Tome of Dorgoth

Nesidyn the Bard

Nesidyn the Bard (1623 BLC - 803 BLC), also known as The King of the Fish, The Whisperer or The Minstrel from the West, was an elf bard from Barael. He is a legendary figure, who has contributed greatly to the arts of the Northern Arm. Nesidyn's legacy consists of both his fables and myths, and the stories told about himself, such as The Legend of the Singing Fish and A Tale of an Old Dragon.


Nesidyn was born the son of a female scout from Barael, who is said to have given birth to him within the darkness of The Porcupine, so that he immediately learned to see where there was no light.
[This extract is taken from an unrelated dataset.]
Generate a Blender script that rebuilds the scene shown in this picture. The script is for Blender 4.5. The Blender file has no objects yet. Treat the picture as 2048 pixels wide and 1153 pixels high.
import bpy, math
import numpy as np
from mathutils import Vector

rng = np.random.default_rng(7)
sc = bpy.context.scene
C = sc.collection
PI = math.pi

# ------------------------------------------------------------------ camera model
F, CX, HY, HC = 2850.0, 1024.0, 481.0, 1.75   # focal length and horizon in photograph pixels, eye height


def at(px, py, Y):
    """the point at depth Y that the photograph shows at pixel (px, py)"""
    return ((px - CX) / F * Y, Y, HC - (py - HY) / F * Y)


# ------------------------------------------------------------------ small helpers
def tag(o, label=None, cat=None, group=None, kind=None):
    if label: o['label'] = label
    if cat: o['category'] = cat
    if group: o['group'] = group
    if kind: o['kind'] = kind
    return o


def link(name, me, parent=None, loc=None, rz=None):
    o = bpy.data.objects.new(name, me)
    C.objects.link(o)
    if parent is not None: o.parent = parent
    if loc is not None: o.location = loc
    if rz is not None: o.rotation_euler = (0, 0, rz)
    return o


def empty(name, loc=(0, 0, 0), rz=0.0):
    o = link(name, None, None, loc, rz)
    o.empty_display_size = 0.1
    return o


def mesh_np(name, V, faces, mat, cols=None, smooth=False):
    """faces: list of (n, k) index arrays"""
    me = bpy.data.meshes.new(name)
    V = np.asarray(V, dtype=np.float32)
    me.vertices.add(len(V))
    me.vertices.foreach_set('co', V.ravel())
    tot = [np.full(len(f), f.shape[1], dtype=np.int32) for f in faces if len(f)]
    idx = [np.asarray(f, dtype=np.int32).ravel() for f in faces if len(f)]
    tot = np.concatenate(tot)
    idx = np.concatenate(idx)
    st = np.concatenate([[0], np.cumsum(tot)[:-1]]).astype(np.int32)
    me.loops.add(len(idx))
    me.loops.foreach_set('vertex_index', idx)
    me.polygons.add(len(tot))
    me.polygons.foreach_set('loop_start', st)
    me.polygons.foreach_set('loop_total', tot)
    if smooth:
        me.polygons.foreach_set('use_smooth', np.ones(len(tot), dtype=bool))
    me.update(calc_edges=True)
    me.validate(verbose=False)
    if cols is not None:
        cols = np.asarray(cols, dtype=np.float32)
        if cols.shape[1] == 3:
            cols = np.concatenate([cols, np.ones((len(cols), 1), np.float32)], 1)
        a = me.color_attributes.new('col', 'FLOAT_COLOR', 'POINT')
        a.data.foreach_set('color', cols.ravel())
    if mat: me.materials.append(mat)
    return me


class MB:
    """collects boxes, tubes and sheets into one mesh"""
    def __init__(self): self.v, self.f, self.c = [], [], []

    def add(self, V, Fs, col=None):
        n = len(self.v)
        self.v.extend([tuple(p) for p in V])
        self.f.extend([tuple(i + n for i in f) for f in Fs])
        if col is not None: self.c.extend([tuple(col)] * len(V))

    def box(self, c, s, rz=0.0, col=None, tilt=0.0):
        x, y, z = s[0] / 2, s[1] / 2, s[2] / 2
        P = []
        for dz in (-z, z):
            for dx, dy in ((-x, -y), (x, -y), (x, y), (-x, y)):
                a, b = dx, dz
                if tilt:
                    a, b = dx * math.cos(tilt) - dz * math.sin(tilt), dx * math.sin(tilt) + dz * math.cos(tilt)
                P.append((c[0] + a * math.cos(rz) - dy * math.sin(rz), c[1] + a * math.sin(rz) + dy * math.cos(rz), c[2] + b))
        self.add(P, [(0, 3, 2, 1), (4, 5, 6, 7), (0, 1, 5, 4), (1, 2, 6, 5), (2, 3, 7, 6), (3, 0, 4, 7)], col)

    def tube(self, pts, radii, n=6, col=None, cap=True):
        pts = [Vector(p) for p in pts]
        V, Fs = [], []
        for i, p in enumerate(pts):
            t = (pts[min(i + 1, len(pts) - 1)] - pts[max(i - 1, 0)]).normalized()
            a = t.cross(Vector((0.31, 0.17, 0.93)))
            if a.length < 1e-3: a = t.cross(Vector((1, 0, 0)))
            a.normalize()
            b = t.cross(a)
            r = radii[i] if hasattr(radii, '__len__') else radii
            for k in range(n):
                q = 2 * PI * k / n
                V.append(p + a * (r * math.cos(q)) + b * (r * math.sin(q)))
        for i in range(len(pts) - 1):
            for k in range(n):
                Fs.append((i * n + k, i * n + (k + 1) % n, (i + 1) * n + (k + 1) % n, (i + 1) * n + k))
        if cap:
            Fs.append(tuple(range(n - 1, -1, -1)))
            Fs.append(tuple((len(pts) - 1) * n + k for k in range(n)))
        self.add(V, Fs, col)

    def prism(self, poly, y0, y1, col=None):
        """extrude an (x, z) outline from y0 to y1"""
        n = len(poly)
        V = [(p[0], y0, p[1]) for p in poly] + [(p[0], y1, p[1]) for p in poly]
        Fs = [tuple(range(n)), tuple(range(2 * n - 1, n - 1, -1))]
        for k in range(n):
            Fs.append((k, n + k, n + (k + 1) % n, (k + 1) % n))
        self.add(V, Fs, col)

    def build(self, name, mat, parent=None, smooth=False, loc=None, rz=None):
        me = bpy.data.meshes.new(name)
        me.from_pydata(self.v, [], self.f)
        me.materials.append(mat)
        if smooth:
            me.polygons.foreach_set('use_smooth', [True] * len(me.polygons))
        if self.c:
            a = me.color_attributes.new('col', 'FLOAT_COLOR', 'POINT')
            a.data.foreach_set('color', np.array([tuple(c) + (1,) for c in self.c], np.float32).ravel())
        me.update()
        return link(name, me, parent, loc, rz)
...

His mother continued her missions while he was a newborn, and the first seven years of his life were spent wandering the depths the middle mountains and the lands of the Northern Arms.

From a young age, he showed a proclivity for making musical sounds and telling stories about events he had witnessed. This served as a great embarrassment to his mother, whose missions were often supposed to be kept secret. For this reason, she left him in the care of friends in the Dathyllian city Prydisyrr at age ten. Schooled by teachers in the city, Nesidyn was taught the creation myths and the aspects of the gods. He did not only absorb this lore eagerly, but could recall it in such a way that even his teachers, who had heard the stories countless times before, were captivated.
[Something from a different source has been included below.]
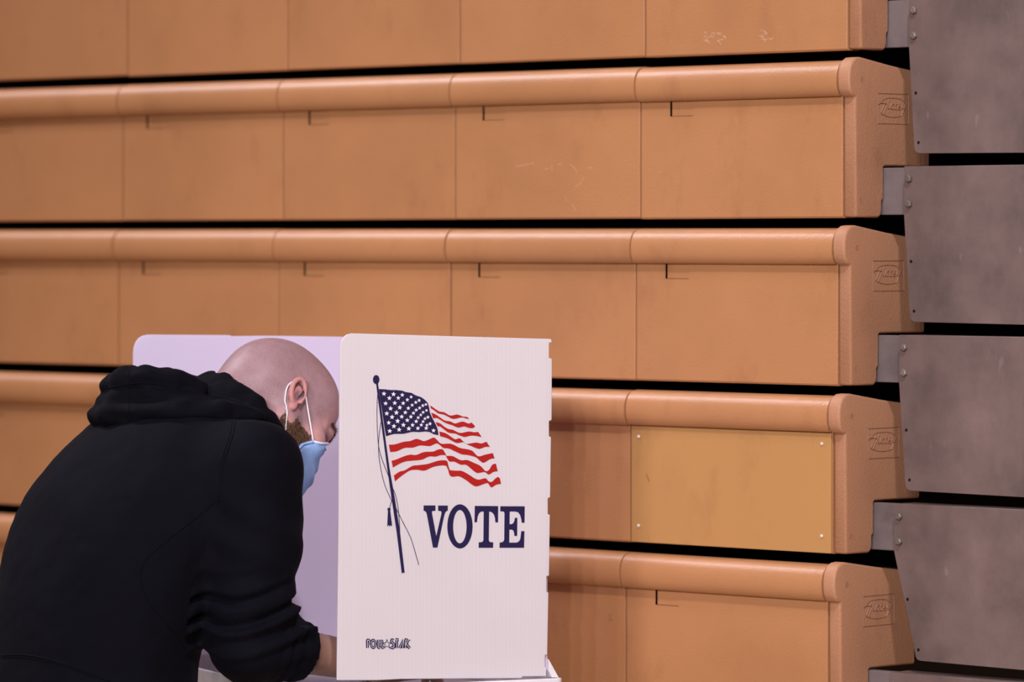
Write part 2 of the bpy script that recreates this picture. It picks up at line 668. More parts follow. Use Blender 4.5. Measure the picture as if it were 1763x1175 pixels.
def logo_mesh():
    """embossed oval and script on the cap's side, from the traced lettering"""
    bm = bmesh.new()

    def mp(x, y):
        u = (x - 190) / 850.0
        yy = y - (260 - 45 * u) - 0
        v = yy / 735.0
        return (0.060 + u * 0.085, 0.2135 - v * 0.0515)

    def ribbon(pts, w, h, base=0.0):
        pts = [mp(*p) for p in pts]
        n = len(pts)
        L, R, T = [], [], []
        for i in range(n):
            ax, az = pts[min(i + 1, n - 1)][0] - pts[max(i - 1, 0)][0], pts[min(i + 1, n - 1)][1] - pts[max(i - 1, 0)][1]
            l = math.hypot(ax, az) or 1
            nx, nz = -az / l * w / 2, ax / l * w / 2
            y, z = pts[i]
            L.append(bm.verts.new((base - 0.0004, y + nx, z + nz)))
            R.append(bm.verts.new((base - 0.0004, y - nx, z - nz)))
            T.append(bm.verts.new((base + h, y, z)))
        for i in range(n - 1):
            bm.faces.new((L[i], L[i + 1], T[i + 1], T[i]))
            bm.faces.new((T[i], T[i + 1], R[i + 1], R[i]))
    W = 0.0021
    H = 0.0015
    S = [[(430, 395), (350, 560), (275, 725)], [(500, 390), (420, 560), (330, 765)], [(205, 530), (250, 490), (330, 490), (440, 505)],
         [(485, 490), (455, 570), (462, 612), (495, 612), (525, 570), (548, 490)], [(548, 490), (520, 618)],
         [(630, 495), (598, 483), (580, 510), (600, 545), (612, 580), (592, 615), (555, 610)],
         [(725, 495), (693, 483), (675, 510), (695, 545), (707, 580), (687, 615), (650, 610)],
         [(740, 555), (800, 548), (815, 510), (795, 485), (765, 500), (738, 560), (745, 605), (775, 618), (812, 598)],
         [(855, 490), (845, 565), (872, 598), (915, 560)], [(955, 455), (900, 610), (835, 765)]]
    for s in S:
        ribbon(s, W, H)
    ov = [(300, 440), (360, 395), (430, 365), (560, 345), (700, 340), (830, 355), (930, 430)]
    ribbon(ov, 0.0016, 0.0010)
    ov = [(270, 750), (360, 785), (470, 808), (570, 815), (700, 800), (830, 765)]
    ribbon(ov, 0.0016, 0.0010)
    ribbon([(190, 260), (600, 238), (1040, 215)], 0.0018, 0.0010)
    ribbon([(1040, 215), (1045, 580), (1050, 955)], 0.0018, 0.0010)
    ribbon([(1050, 955), (600, 975), (200, 998)], 0.0018, 0.0010)
    ribbon([(200, 998), (195, 600), (190, 260)], 0.0014, 0.0008)
    bmesh.ops.recalc_face_normals(bm, faces=bm.faces[:])
    me = bpy.data.meshes.new('embossed_logo')
    bm.to_mesh(me)
    bm.free()
    me.materials.append(M['logo'])
    return me


ME_LOGO = logo_mesh()


PLX, PLY = 0.0855, 0.0590


def steel_panel_mesh(slant, seed):
    bm = bmesh.new()
    x0 = PLX
    w = 0.50
    zt, zb = 0.0875, -0.178
    pts = [(x0, zt), (x0 - 0.0005, zt - 0.082)]
    r = 0.011
    bx, bz = x0 + slant, zb
    pts += [(bx - 0.0012, bz + r + 0.004), (bx + 0.0006, bz + 0.006), (bx + 0.004, bz + 0.0018), (bx + r, bz)]
    pts += [(x0 + w, zb - 0.004), (x0 + w, zt)]
    y0, y1 = PLY, PLY + 0.004
    prism_bm(bm, pts, lambda p: (p[0], y0, p[1]), lambda p: (p[0], y1, p[1]))
    # return flange along the top edge
    box_bm(bm, x0 + 0.001, x0 + w, y1, y1 + 0.05, zt - 0.003, zt - 0.0002)
    bmesh.ops.recalc_face_normals(bm, faces=bm.faces[:])
    me = bpy.data.meshes.new('steel_end_panel')
    bm.to_mesh(me)
    bm.free()
    me.materials.append(M['steel'])
    return me


ROW_LABEL = {
    1: 'uppermost tan bleacher row, cut off by the top of the picture',
    2: 'second tan bleacher row from the top, nosing sloping down to the left',
    3: 'middle tan bleacher row, passing just behind the top of the white booth',
    4: 'tan bleacher row with a riveted yellowish cover plate, right of the booth',
    5: 'lowest tan bleacher row in view, with the fully visible embossed emblem',
}
ROWS = {}
SLANT = {1: 0.012, 2: 0.013, 3: 0.014, 4: 0.046, 5: 0.05}

for row in range(1, 6):
    k = row - 3
    org = ROW3 - back * (STEP * k) + Vector((0, 0, -PITCH_ROW * k))
    root = empty('bleacher_row', (org.x, org.y, org.z), -TH, ROW_LABEL[row], 'bleacher', 'stacked rows of the folded bleachers')
    ROWS[row] = root
    x = 0.0
    for j in range(10):
        w = W0 if j == 0 else WM
        x -= w
        plain = (row == 4 and j == 0)
        me = (ME_PLAIN0 if plain else ME_REC0) if j == 0 else ME_REC
        o = link(bpy.data.objects.new('seat_module', me), root)
        # each moulding sits a hair differently
        o.location = (x, random.uniform(-0.0008, 0.0008), random.uniform(-0.0010, 0.0010))
        o.rotation_euler = (0, random.uniform(-0.0012, 0.0012), 0)
    L = -x
    # deck boards and frame behind the mouldings
    bm = bmesh.new()
    box_bm(bm, -L, 0.0, 0.0345, 0.949, 0.222, 0.252)
    box_bm(bm, -L, 0.0, 0.040, 0.060, 0.03, 0.222)
    deck = bm_obj('deck', bm, M['black'], root)
    cap = link(bpy.data.objects.new('end_cap', ME_CAP), root)
    bv = bevel_mod(cap, 0.0085, 4, 50)
    cap['label'] = 'moulded end cap with embossed emblem'
    for (d, z) in ((0.0170, 0.2360), (0.0150, 0.0300)):
        p = link(bpy.data.objects.new('plug', ME_PLUG), cap)
        p.location = (CAP_T, d, z)
    lg = link(bpy.data.objects.new('embossed_logo', ME_LOGO), cap)
    lg.location = (CAP_T, 0, 0)
    # bracket that carries the grey side panel
    bm = bmesh.new()
    box_bm(bm, -0.02, 0.150, 0.0800, 0.0960, 0.0050, 0.0860)
    box_bm(bm, PLX + 0.002, 0.150, PLY + 0.0042, 0.0800, 0.0100, 0.0800)
    br = bm_obj('bracket', bm, M['bracket'], root)
    bevel_mod(br, 0.0015, 2)
    sp = link(bpy.data.objects.new('steel_end_panel', steel_panel_mesh(SLANT[row], row)), root)
    sp['label'] = 'scuffed grey steel side panel'
    bevel_mod(sp, 0.0009, 2)
    for z in (0.0665, 0.0235):
        b = link(bpy.data.objects.new('bolt', ME_BOLT), sp)
        b.location = (PLX + 0.0125, PLY + 0.0001, z)
        b.rotation_euler = (0, random.uniform(0, 1), 0)
    for f in (0.42, 0.93):
        h = link(bpy.data.objects.new('bolt_hole_disc', ME_HOLE), sp)
        z = 0.005 + (-0.178 + 0.012) * f
        h.location = (PLX + SLANT[row] * f + 0.010, PLY - 0.0001, z - 0.01)
    if row == 4:
        bm = bmesh.new()
        box_bm(bm, -W0 + 0.0045, -0.0022, -0.0042, 0.001, 0.0008, 0.2065)
        cp = bm_obj('cover_plate', bm, M['cover'], root)
        cp['label'] = 'yellowish riveted cover plate'
        bevel_mod(cp, 0.001, 2)
        for (rx, rz) in ((-W0 + 0.022, 0.188), (-0.022, 0.188), (-W0 + 0.022, 0.030), (-0.022, 0.030)):
            rv = link(bpy.data.objects.new('rivet', ME_RIVET), cp)
            rv.location = (rx, -0.0042, rz)

# ------------------------------------------------------------------ voting booth
YAW = math.radians(24.0)
U = Vector((math.cos(YAW), math.sin(YAW), 0))
N = Vector((-math.sin(YAW), math.cos(YAW), 0))     # away from the camera
Z = Vector((0, 0, 1))
A = P(585, 1172, 7.56)


class Plane:
    """a vertical sheet: photo position -> (u, v) on it"""

    def __init__(self, org, u, n):
        self.o, self.u, self.n = Vector(org), u, n

    def uv(self, x, y):
        r = ray(x, y)
        c = Vector((0, 0, CAM_Z))
        t = (self.o - c).dot(self.n) / r.dot(self.n)
        d = c + r * t - self.o
        return (d.dot(self.u), d.z)


booth = empty('voting_booth', (A.x, A.y, 0), YAW, 'white corrugated plastic voting booth printed with a flag and VOTE', 'voting booth')
ORG = Vector((A.x, A.y, 0))
PF = Plane(ORG, U, N)
T = 0.0045
# front board, outline traced: rounded top-left corner, tabs along the right edge
ol = [(580.5, 1172), (583.5, 900), (585.6, 620), (586.0, 600), (587.5, 590), (591.5, 582), (597.5, 576.5), (606, 574.4), (700, 577), (800, 580), (948, 584)]
ol += [(950, 586), (950, 590), (945.5, 591), (945.5, 617), (950.5, 618), (950, 724), (945.5, 725.5), (945.5, 752), (949, 753), (947.5, 857), (943.5, 858.5), (943.5, 886),
       (947, 887), (945.5, 992), (941, 993), (941, 1020), (944.5, 1021), (942.5, 1128), (938.5, 1129), (938.5, 1150), (941, 1151), (940.5, 1165)]
ol += [(900, 1165.5), (898, 1168.5), (690, 1170), (650, 1172)]
uvs = [PF.uv(*p) for p in ol]
bm = bmesh.new()
prism_bm(bm, uvs, lambda p: (p[0], 0.0, p[1]), lambda p: (p[0], T, p[1]))
fp = bm_obj('front_board', bm, M['board'], booth)
fp['label'] = 'front board printed with a waving flag and VOTE'
bevel_mod(fp, 0.0008, 1)


def print_poly(bm, loops, lift=0.0006):
    """flat ink on the board; the first loop is the outline, the others are holes"""
    loops3 = [[Vector((*PF.uv(*p), 0)) for p in lp] for lp in loops]
    flat = [v for lp in loops3 for v in lp]
    vs = [bm.verts.new((v.x, -lift, v.y)) for v in flat]
    for t in tessellate_polygon(loops3):
        try:
            bm.faces.new([vs[i] for i in t])
        except ValueError:
            pass


def zc(pts, ox, oy, s):
    return [(ox + p[0] / s, oy + p[1] / s) for p in pts]


def curve2(pts, n=5, closed=False):
    v = [Vector((p[0], p[1], 0)) for p in pts]
    return [(q.x, q.y) for q in smooth_path(v, n)]


def stroke(pts, w):
    n = len(pts)
    L, R = [], []
    for i in range(n):
        ax, ay = pts[min(i + 1, n - 1)][0] - pts[max(i - 1, 0)][0], pts[min(i + 1, n - 1)][1] - pts[max(i - 1, 0)][1]
        l = math.hypot(ax, ay) or 1
        ww = w[i] if isinstance(w, list) else w
        nx, ny = -ay / l * ww / 2, ax / l * ww / 2
        L.append((pts[i][0] + nx, pts[i][1] + ny))
        R.append((pts[i][0] - nx, pts[i][1] - ny))
    return L + R[::-1]


# scratches, smudges and a pencilled figure on the panels
M['scratch'] = flat_mat('pale_scratch', (0.62, 0.38, 0.24), 0.6)
M['pencil'] = flat_mat('pencil_mark', (0.13, 0.06, 0.04), 0.7)


def panel_mark(row, strokes, w, mat, label, lift=0.0006):
    root = ROWS[row]
    n = -back
    o0 = Vector(root.location)
    bm = bmesh.new()
    for pts in strokes:
        loc_ = []
        for (x, y) in pts:
            r = ray(x, y)
            c = Vector((0, 0, CAM_Z))
            t = (o0 - c).dot(n) / r.dot(n)
            d = c + r * t - o0
            loc_.append((d.dot(along), d.z))
        st_ = stroke(loc_, w)
        m_ = len(loc_)
        vs = [bm.verts.new((p[0], -lift, p[1])) for p in st_]
        for i in range(m_ - 1):
            bm.faces.new((vs[i], vs[i + 1], vs[2 * m_ - 2 - i], vs[2 * m_ - 1 - i]))
    o = bm_obj('panel_mark', bm, mat, root)
    o['label'] = label
    if len(strokes) > 1:
        o['kind'] = 'stuff'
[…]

Before long, Nesidyn was noticed by the Birdsong Singers, a group of poets and musicians who facilitated prayers and festivities directed towards the Bird Gods. They offered to train him in drama, teach him stories and develop his musical skills, in return for an active role during their events. Nesidyn spent thirty-three years with them, honing his skills, when he became interested in the then-fledgling cult of Waye. After learning about their beliefs, he went to the Moss Cave Mystery in Qosid in 1574 BLC, where he became initiated in the cult. Here, he spent forty-two years crafting the epic poem A Bird's Flight, before returning the Prydisyrr, where he drew crowds reciting his work, often improvising on the scenes with additional dialogue, songs and music.
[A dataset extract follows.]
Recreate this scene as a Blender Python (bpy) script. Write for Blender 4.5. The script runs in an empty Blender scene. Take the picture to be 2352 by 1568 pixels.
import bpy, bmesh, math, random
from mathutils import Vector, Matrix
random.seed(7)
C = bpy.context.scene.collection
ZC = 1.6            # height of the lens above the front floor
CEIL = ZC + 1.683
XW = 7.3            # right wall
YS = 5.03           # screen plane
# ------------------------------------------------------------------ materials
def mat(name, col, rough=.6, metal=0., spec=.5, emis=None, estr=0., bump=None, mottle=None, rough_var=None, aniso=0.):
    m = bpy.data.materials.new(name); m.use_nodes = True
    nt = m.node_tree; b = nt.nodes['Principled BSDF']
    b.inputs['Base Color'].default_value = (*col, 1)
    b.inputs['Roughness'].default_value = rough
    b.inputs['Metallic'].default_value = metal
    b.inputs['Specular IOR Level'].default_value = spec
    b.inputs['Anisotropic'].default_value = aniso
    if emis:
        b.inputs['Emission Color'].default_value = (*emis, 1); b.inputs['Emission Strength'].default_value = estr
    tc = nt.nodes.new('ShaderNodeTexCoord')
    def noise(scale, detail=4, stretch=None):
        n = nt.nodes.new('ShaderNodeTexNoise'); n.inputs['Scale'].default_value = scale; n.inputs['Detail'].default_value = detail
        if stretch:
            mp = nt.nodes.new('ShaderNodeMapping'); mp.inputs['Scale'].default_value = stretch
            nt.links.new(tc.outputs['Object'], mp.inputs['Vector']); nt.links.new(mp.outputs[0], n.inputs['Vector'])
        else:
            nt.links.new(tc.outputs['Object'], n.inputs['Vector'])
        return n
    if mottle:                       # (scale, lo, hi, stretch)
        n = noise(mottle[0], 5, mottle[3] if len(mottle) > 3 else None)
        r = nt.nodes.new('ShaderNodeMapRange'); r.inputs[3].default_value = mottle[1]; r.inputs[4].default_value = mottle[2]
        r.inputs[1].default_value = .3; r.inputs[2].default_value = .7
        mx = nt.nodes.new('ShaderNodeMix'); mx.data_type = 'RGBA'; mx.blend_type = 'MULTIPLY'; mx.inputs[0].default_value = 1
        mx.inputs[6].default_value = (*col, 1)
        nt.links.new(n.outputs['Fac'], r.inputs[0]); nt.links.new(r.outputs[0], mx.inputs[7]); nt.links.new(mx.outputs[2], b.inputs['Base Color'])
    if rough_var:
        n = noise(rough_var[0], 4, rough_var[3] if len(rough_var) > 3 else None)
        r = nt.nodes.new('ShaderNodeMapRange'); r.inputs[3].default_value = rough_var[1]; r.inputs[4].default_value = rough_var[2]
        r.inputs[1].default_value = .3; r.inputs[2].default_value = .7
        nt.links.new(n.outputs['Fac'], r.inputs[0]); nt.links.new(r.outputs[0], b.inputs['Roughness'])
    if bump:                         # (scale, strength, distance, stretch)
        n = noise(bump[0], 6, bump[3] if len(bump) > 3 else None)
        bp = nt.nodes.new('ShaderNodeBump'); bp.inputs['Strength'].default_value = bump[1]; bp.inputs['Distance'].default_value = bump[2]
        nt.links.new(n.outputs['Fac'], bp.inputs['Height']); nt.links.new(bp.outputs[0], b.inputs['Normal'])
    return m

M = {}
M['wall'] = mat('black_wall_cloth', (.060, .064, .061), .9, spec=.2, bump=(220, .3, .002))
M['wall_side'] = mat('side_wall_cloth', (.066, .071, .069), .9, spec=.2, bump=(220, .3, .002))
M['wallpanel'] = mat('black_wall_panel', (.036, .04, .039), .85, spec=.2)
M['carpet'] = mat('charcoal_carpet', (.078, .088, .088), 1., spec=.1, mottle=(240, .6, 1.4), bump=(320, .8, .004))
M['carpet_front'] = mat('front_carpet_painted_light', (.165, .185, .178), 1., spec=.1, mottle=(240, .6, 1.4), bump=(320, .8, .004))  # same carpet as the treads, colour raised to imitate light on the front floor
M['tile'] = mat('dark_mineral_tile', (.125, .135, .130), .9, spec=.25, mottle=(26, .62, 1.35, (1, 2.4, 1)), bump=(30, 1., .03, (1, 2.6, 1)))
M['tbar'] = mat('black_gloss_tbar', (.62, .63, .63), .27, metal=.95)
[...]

Inspired by the performance of the young elf, bards who saw his performance in Prydisyrr spread their version of A Bird's Flight to other elven settlements, thereby contributing greatly to the growth of Wayanism on the Northern Arm. Still, Nesidyn received a fair amount of criticism, as his poem playfully revised some of the Bird God mythology and his popularity was seen as the cause of a waning interest for the old gods. In 1510 BLC, he was summoned to the High Tree Crown to defend himself against the Elder Priests, who charged him with blasphemy. His defense, which provided the basis for the bardic song The Clearest Truth, argued that he had witnessed a deeper truth about the Bird Gods while engaging in the Moss Cave Mystery, and that his stories exist to worship them and Waye, the Mother of All. The Elder Priests would not have it, however, and declared Nesidyn an apostate and banned him from Qosid.

Important work

A Bird's Flight, in which the ancient Bird God myths are collected in an epic telling that features Waye as the mother and protector of the Birds.

In Song

The Clearest Truth is a famous song that shows how Nesidyn argues against all accusations and arguments made by the Elder Priests of the High Tree Crown, but is ultimately cast aside because they put themselves above the gods. The song is enjoyed because of the many lines that foreshadow the Long Autumn in Qosid,


In Pellvyr, a magical fountain features a statue of Nesidyn and the singing fish. This fountain was gifted to princess Galythiel in 103 BLC, when Bothandal the Crafter and his two daughters visited the town to transfer privileges to the Council of Merchants in Pellvyr.